30:00Automatic Upgrades
  • Ian asks--to what degree are people comfortable with automatic upgrades for smaller changes? How much rigor is applied to a hotfix upgrade? If we were able to get to rolling upgrades (vs flower releases), would this be ok. Karen (?) does not trust this process now. Chicago does not trust this now either. It sounds like this trust is a ways off.
  • (31:30) Michelle asks if folks install every hotfix. Tara says this probably depends on your hosting arrangement. Tod says it depends if the fix addresses a hot issue. Mostly yes.
  • (33:15) Tod notes that hotfixes sometimes have unintended side effects. There is some wariness about this.
34:20Testing Discovery
  • Buddy (?) asks if people check their discovery/opac. Bob says yes.
  • Kara says that FOLIO is connected to EDS and VuFind, but their test environment is not connected to those. Therefore they cannot test that.
    • Some discussion of different hosting set ups--it's important to remember that not everyone will have a test version of VuFind, reporting, external import tools, etc, and this depends a lot on what you're trying to test. For example, there is no test robot for storage and retrieval at Chicago. Several "creative" solutions proposed.
38:00Groundbreaking Conclusion
  • The overall rule seems to be, "if you can test it, you should test it"
38:15Managing Upgrades
  • Tara asks from a project management perspective, how do folks actually green light/red light their testing procedure? In a large institution, how is green light indicated?

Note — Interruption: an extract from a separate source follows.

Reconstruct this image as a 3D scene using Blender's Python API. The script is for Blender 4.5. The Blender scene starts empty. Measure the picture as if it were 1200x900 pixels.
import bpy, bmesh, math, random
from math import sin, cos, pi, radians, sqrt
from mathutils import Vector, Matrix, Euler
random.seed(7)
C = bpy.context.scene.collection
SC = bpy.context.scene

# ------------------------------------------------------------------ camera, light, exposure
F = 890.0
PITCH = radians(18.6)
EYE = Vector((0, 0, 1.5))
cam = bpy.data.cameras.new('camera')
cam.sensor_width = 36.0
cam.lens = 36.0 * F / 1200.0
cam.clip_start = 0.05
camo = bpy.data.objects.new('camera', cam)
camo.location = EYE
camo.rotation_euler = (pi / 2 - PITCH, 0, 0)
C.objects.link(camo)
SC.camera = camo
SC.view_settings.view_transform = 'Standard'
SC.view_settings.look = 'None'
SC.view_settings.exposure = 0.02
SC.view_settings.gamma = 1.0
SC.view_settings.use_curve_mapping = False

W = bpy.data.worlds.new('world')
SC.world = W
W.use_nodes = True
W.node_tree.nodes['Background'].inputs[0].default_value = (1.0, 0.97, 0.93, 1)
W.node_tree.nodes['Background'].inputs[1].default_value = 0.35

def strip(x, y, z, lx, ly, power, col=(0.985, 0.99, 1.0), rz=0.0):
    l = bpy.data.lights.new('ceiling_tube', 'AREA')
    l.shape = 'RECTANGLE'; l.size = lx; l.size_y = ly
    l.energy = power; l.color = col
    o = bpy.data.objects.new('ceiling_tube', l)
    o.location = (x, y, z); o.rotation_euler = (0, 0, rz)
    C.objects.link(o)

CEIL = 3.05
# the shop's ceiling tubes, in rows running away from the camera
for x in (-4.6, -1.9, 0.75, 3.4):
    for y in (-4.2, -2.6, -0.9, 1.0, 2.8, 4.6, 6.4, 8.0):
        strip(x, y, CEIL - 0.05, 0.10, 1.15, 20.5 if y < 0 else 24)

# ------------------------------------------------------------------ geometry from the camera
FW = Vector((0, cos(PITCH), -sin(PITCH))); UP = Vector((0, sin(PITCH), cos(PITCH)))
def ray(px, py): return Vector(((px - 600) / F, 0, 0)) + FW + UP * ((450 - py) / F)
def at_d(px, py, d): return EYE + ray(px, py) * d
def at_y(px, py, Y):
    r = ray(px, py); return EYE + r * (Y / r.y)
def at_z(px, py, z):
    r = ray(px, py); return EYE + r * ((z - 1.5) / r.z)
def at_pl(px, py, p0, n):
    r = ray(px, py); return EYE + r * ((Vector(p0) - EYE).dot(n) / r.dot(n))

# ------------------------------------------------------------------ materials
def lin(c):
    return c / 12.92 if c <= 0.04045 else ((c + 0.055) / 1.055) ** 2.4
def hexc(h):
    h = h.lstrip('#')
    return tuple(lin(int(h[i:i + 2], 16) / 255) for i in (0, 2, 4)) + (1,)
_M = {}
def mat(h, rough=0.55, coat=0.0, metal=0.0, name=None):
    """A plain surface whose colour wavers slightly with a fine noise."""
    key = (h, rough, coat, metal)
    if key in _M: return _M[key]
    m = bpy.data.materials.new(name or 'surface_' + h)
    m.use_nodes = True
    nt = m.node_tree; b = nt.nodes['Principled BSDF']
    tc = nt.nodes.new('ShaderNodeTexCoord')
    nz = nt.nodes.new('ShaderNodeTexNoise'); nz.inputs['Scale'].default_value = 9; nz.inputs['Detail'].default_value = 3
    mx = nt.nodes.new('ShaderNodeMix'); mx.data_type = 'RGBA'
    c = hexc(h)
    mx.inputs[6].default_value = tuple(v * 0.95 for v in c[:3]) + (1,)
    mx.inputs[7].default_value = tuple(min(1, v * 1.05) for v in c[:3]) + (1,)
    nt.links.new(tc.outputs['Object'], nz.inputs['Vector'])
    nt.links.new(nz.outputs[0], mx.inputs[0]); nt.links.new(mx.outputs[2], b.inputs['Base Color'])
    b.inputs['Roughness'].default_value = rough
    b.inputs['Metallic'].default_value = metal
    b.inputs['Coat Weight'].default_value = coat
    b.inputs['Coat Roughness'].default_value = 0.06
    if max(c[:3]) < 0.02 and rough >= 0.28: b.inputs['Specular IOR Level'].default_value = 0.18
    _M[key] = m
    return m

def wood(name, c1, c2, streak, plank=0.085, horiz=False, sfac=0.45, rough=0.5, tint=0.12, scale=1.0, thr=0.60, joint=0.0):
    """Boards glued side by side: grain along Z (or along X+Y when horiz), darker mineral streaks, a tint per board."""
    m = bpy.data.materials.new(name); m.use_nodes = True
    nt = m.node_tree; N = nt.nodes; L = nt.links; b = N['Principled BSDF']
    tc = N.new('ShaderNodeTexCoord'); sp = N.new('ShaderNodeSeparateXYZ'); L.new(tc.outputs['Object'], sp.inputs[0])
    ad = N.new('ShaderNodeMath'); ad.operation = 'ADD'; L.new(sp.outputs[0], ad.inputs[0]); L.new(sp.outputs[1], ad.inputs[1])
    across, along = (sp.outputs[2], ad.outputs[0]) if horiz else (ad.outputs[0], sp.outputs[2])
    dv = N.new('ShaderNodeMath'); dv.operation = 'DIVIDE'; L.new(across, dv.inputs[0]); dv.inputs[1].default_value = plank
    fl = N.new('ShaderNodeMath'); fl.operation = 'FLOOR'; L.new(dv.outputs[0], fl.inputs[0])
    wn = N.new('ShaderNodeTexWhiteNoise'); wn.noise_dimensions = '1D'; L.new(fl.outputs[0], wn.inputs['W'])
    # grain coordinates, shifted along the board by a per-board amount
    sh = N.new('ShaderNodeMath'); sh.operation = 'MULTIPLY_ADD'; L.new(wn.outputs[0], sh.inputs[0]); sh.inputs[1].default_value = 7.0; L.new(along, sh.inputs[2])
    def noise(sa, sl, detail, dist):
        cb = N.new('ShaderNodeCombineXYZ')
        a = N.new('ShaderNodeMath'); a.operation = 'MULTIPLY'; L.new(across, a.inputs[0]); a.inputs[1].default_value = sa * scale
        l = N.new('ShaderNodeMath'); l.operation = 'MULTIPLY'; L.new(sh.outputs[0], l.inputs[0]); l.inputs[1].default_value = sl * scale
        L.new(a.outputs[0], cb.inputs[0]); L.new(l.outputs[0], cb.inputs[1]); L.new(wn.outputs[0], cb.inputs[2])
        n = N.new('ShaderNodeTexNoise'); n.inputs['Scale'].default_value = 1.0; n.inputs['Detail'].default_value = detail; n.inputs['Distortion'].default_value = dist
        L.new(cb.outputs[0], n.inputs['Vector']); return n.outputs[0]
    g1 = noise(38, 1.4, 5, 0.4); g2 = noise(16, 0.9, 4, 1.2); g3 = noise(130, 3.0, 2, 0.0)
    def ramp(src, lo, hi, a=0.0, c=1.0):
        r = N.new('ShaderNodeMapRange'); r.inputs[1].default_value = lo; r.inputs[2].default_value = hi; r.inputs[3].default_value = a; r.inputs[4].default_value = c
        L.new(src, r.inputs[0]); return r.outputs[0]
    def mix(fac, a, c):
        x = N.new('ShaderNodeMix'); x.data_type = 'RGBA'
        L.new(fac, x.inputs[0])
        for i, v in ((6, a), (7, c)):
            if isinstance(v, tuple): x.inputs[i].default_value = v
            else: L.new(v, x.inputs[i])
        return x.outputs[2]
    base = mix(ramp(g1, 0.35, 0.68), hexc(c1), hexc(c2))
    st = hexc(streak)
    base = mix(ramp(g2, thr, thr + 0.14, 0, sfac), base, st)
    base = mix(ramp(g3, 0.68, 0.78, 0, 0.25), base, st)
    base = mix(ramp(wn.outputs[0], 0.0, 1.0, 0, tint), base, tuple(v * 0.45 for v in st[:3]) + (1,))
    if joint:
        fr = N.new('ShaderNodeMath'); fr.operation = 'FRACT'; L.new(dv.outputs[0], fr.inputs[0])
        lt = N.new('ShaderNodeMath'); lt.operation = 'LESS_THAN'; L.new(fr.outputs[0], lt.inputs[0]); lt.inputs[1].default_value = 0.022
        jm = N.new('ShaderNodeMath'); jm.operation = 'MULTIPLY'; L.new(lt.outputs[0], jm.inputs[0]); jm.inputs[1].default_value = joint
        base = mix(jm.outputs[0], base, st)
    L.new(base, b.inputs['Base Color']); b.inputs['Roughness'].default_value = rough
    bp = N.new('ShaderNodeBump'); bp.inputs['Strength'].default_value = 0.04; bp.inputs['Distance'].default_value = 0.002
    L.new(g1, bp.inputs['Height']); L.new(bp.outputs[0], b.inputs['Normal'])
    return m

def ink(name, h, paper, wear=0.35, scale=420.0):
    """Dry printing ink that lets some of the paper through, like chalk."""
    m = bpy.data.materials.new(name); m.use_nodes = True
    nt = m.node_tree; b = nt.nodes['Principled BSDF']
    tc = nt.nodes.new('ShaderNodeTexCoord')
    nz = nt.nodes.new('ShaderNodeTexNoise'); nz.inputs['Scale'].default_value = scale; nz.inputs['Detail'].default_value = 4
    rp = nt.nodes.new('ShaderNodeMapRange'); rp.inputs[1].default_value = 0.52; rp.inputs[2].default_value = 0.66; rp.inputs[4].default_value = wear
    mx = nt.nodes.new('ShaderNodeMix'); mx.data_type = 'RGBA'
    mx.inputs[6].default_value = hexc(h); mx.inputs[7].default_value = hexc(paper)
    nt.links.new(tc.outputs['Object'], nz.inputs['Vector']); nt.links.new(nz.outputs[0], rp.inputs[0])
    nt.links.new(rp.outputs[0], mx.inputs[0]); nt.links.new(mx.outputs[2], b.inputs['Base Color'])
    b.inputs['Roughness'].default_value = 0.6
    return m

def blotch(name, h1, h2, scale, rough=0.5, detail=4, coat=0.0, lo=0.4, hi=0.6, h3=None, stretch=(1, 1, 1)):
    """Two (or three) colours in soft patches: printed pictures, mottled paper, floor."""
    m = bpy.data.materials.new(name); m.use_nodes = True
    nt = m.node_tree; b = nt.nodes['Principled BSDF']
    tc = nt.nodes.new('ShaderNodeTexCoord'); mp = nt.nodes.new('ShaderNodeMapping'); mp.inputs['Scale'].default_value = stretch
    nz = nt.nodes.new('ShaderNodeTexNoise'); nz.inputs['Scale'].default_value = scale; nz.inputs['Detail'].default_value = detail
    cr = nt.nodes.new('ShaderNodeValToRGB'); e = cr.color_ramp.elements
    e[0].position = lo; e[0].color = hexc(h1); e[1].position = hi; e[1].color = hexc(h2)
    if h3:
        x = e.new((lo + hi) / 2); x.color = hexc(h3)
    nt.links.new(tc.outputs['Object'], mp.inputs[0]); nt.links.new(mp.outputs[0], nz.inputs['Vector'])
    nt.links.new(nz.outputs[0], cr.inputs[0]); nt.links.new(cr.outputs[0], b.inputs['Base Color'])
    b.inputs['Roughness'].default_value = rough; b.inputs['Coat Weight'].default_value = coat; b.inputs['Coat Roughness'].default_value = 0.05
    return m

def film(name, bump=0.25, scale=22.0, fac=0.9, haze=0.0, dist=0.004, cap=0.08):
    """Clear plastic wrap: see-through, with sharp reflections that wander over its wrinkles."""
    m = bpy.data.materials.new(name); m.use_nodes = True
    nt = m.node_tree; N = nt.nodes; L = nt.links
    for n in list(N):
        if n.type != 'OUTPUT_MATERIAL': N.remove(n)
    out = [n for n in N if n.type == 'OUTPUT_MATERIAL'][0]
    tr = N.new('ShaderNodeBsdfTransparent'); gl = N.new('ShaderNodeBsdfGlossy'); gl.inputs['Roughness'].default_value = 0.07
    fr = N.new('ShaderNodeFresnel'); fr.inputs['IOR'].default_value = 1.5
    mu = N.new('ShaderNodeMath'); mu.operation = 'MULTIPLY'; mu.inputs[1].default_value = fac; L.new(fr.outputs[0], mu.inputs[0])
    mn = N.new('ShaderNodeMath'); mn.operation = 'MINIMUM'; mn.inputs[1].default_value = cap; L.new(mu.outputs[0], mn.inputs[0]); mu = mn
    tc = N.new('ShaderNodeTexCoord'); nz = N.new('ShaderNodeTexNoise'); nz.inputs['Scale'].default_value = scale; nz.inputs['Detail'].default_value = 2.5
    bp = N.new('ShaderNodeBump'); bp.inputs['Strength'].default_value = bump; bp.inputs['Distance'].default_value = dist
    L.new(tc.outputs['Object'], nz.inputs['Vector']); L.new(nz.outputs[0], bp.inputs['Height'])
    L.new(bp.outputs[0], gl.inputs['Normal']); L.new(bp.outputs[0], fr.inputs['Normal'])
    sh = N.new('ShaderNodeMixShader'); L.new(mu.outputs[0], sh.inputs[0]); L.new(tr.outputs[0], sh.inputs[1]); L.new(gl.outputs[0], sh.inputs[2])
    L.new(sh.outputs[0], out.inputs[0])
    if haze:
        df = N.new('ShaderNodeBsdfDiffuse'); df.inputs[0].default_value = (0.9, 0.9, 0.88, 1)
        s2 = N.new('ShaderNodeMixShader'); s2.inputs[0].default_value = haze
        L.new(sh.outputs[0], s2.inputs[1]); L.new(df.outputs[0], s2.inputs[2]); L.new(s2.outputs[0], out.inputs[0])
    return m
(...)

  • Ian says that it's an implicit go-ahead unless someone says stop. They haven't actually had to pull the brakes yet. Tara says that she actually has, in at least one case.
40:00Sharing Knowledge
  • Tara shows an idea for an implementer's guide to upgrade testing. Tara asks for ideas. Ian says there should be a reminder of the release structure. There is also a suggestion for a link to the release page of the wiki. Bob says to add a copy/document rather than a link. Molly reminds us that you can follow spaces on the wiki, and releases is a good one to follow. She likes to see what's coming and what's being updated. This is super helpful. Buddy says a reminder to do FOLIO testing but also post-release testing would be important, and what to focus on (integrations, for example).
44:50Reference Environments?
  • Michelle asks if anyone uses the reference environments to test new features in FOLIO. In general, folks use those environments for planning new workflows, not testing whether things work.
45:10OCLC Records
  • Bob asks if we can do a session on what people are using for pushing OCLC records. Michelle seconds this. Connexion, Record Manager, others? Side questions--different authentications and so on.

Action Items

  •  Tara Barnett will finish the Implementers' Guide to Upgrade Testing
  •  Bob asks if we can do a session on what people are using for pushing OCLC records. Tara Barnett will add this to the idea bank.